3. Use tricks. I know I'll never find someone to love or who will love me but, for just today, I am going to act like I am wrong. I will be charming and available.
4. Consider the alternatives. Think of the last scene of M*A*S*H. Remember Klinger talking to his superior officer? He had two choices: stop loving and stay safe, or keep loving and be in constant, tender danger. Consider what doors bang shut if you don't eat your despair.
5. Stay at the table. Don't leave in disgust. Stay there. Hang on to your seat. Let the others leave the church, leave the nation, leave the job. Be people who last. Be obnoxious and persist.
6. Build communities of people who are willing to look at their own despair. Consider not just tabled and fabled churches, but churches that go straight at the King challenge. Remember Dr. King's words: "The church is often a tail light when it should be a headlight." Fight for communities that are headlights.
7. Care about somebody you don't have to care about. Even if it just one. Transcend privilege and go into the pain. On the other side of pain and privilege you come into the land of hope.

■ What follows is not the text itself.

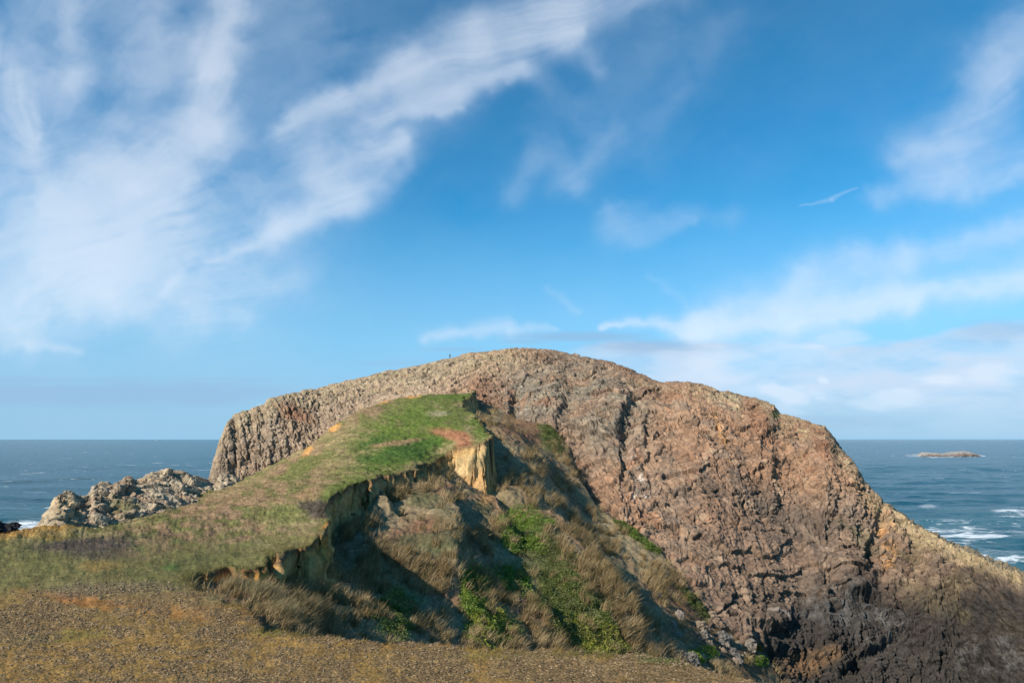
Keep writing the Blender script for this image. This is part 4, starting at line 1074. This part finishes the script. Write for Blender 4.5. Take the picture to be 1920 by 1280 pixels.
# ------------------------------------------------------------------ person standing on the skyline
def skin_fig(name, nodes, edges, mat, parent=None, sub=2):
    me = bpy.data.meshes.new(name); me.from_pydata([n_[0] for n_ in nodes], edges, [])
    o = bpy.data.objects.new(name, me); C.objects.link(o)
    o.modifiers.new('skin', 'SKIN'); 
    for i_, n_ in enumerate(nodes):
        sv = me.skin_vertices[0].data[i_]; sv.radius = (n_[1], n_[1] * (n_[2] if len(n_) > 2 else 1)); sv.use_root = i_ == 0
    sm = o.modifiers.new('sub', 'SUBSURF'); sm.levels = sub; sm.render_levels = sub
    me.materials.append(mat)
    if parent is not None: o.parent = parent
    return o
j = int(np.argmin(np.abs(pxs - 845)))
colv = P2[nb-6:nb+30, j]; a_, b_2 = colv[:, 0] / colv[:, 1], colv[:, 2] / colv[:, 1]
pk = colv[int(np.argmax(b_2))]
person = empty('person', pk + np.array([0, 0, -.02])); tag(person, 'distant person in dark clothes standing alone on the headland skyline', 'person')
skin_m = mat_plain('skin_tone', (.42, .26, .19), .6); jkt = mat_plain('dark_jacket', (.018, .02, .03), .8); trs = mat_plain('dark_trousers', (.05, .055, .07), .8); hr = mat_plain('dark_hair', (.02, .015, .01), .7); bt = mat_plain('dark_boots', (.02, .018, .015), .6)
skin_fig('body', [((0,0,.95),.13,.8),((0,0,1.15),.13,.75),((0,0,1.38),.15,.7),((0,0,1.50),.06),((0,-.01,1.60),.085,1.1),((0,-.01,1.70),.08,1.1),
    ((.19,0,1.42),.055),((.25,.02,1.15),.045),((.23,-.06,.90),.035),((.22,-.08,.82),.03),((-.19,0,1.42),.055),((-.25,.02,1.15),.045),((-.23,-.06,.90),.035),((-.22,-.08,.82),.03),
    ((.10,0,.88),.09),((.11,-.01,.48),.06),((.12,.02,.09),.045),((.12,-.11,.04),.035),((-.10,0,.88),.09),((-.11,-.01,.48),.06),((-.12,.02,.09),.045),((-.12,-.11,.04),.035)],
    [(0,1),(1,2),(2,3),(3,4),(4,5),(2,6),(6,7),(7,8),(8,9),(2,10),(10,11),(11,12),(12,13),(0,14),(14,15),(15,16),(16,17),(0,18),(18,19),(19,20),(20,21)], skin_m, person)
skin_fig('jacket', [((0,0,.86),.17,.8),((0,0,1.12),.16,.8),((0,0,1.38),.175,.75),((0,0,1.50),.085),((.20,0,1.41),.075),((.26,.02,1.15),.065),((.24,-.05,.92),.055),((-.20,0,1.41),.075),((-.26,.02,1.15),.065),((-.24,-.05,.92),.055)],
    [(0,1),(1,2),(2,3),(2,4),(4,5),(5,6),(2,7),(7,8),(8,9)], jkt, person)
skin_fig('trousers', [((0,0,.92),.15,.85),((.10,0,.82),.11),((.11,-.01,.48),.085),((.12,.02,.12),.07),((-.10,0,.82),.11),((-.11,-.01,.48),.085),((-.12,.02,.12),.07)], [(0,1),(1,2),(2,3),(0,4),(4,5),(5,6)], trs, person)
skin_fig('hair', [((0,.03,1.66),.09,1.0),((0,.01,1.76),.075,1.1)], [(0,1)], hr, person)
for sx_ in (1, -1):
    skin_fig('boot', [((.12*sx_,.03,.06),.055),((.12*sx_,-.12,.05),.05)], [(0,1)], bt, person)
person.scale = (1.12, 1.12, 1.12)

# ------------------------------------------------------------------ gulls on the left shoulder, a ship on the horizon
wf = mat_plain('white_feathers', (.80, .80, .78), .7, .05); gf = mat_plain('grey_feathers', (.30, .31, .33), .7, .1); yl = mat_plain('beak_yellow', (.6, .38, .05), .5)
for (x, lab, flip) in [(481,'white gull perched nearest the left drop of the headland skyline',1),(488,'second gull perched a little right on the headland skyline',-1)]:
    j = int(np.argmin(np.abs(pxs - x))); colv = P2[nb-6:nb+30, j]; pk = colv[int(np.argmax(colv[:, 2] / colv[:, 1]))]
    g = empty('gull', pk); g.scale = (1.5, 1.5, 1.5); tag(g, lab, 'gull', 'gulls on the skyline')
    skin_fig('body', [((0,0,.22),.10),((-.14*flip,0,.20),.09),((-.30*flip,0,.18),.04),((.12*flip,0,.28),.07),((.17*flip,0,.38),.045),((.21*flip,0,.44),.055)], [(0,1),(1,2),(0,3),(3,4),(4,5)], wf, g)
    skin_fig('wing', [((.05*flip,-.09,.26),.05,.5),((-.15*flip,-.10,.24),.055,.5),((-.36*flip,-.06,.20),.02)], [(0,1),(1,2)], gf, g)
    skin_fig('wing', [((.05*flip,.09,.26),.05,.5),((-.15*flip,.10,.24),.055,.5),((-.36*flip,.06,.20),.02)], [(0,1),(1,2)], gf, g)
    skin_fig('beak', [((.26*flip,0,.44),.018),((.34*flip,0,.42),.008)], [(0,1)], yl, g, 1)
    skin_fig('leg', [((0,.03,.14),.012),((.01,.03,.0),.010)], [(0,1)], yl, g, 1)
    skin_fig('leg', [((0,-.03,.14),.012),((.01,-.03,.0),.010)], [(0,1)], yl, g, 1)
sh = empty('ship', at(293, 823.5, 24000) * np.array([1, 1, 0]) + np.array([0, 0, SEA])); tag(sh, 'tiny white ship on the horizon at the left', 'ship')
bm = bmesh.new(); box(bm, -26, 26, -6, 6, 0, 16)
for q_ in bm.verts:
    if q_.co.x > 0 and q_.co.z > 1: q_.co.x += 8
    if q_.co.z < 1: q_.co.y *= .5
bmesh.ops.bevel(bm, geom=bm.edges[:], offset=1, segments=1, affect='EDGES'); bm_obj('hull', bm, gf, sh)
bm = bmesh.new(); box(bm, -20, 0, -5, 5, 16, 38); box(bm, -16, -8, -3, 3, 38, 46); bmesh.ops.bevel(bm, geom=bm.edges[:], offset=.8, segments=1, affect='EDGES'); bm_obj('cabin', bm, wf, sh); sh.scale = (.6, .6, .6)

8. Finally, rename yourself. I like Harry's and my game, I am "Cupcake," he is "Baklava." Sometimes, when I have had it with everybody and everything and I look at the balled-up piece of goo that is in my hands and I want to scream at the whole world, "What do you want me to do with this," I rename myself "Feathers." Hope is the thing with feathers. Hope is the broken body of a good man at table with his friends, on the night when he was betrayed. Hope is broomsticks and guns misused by cops, feather born, eaten. Samuel Langhorne Clemens renamed himself "Mark Twain" after his riverboat experience. The phrase "Mark Twain" means two fathoms deep, which for a riverboat captain is just deep enough water to navigate. Go deep enough to navigate, then stay at table and eat what is there, renaming yourself as one who cares even though she doesn't have to, as one who cares even though he knows it might hurt. Amen.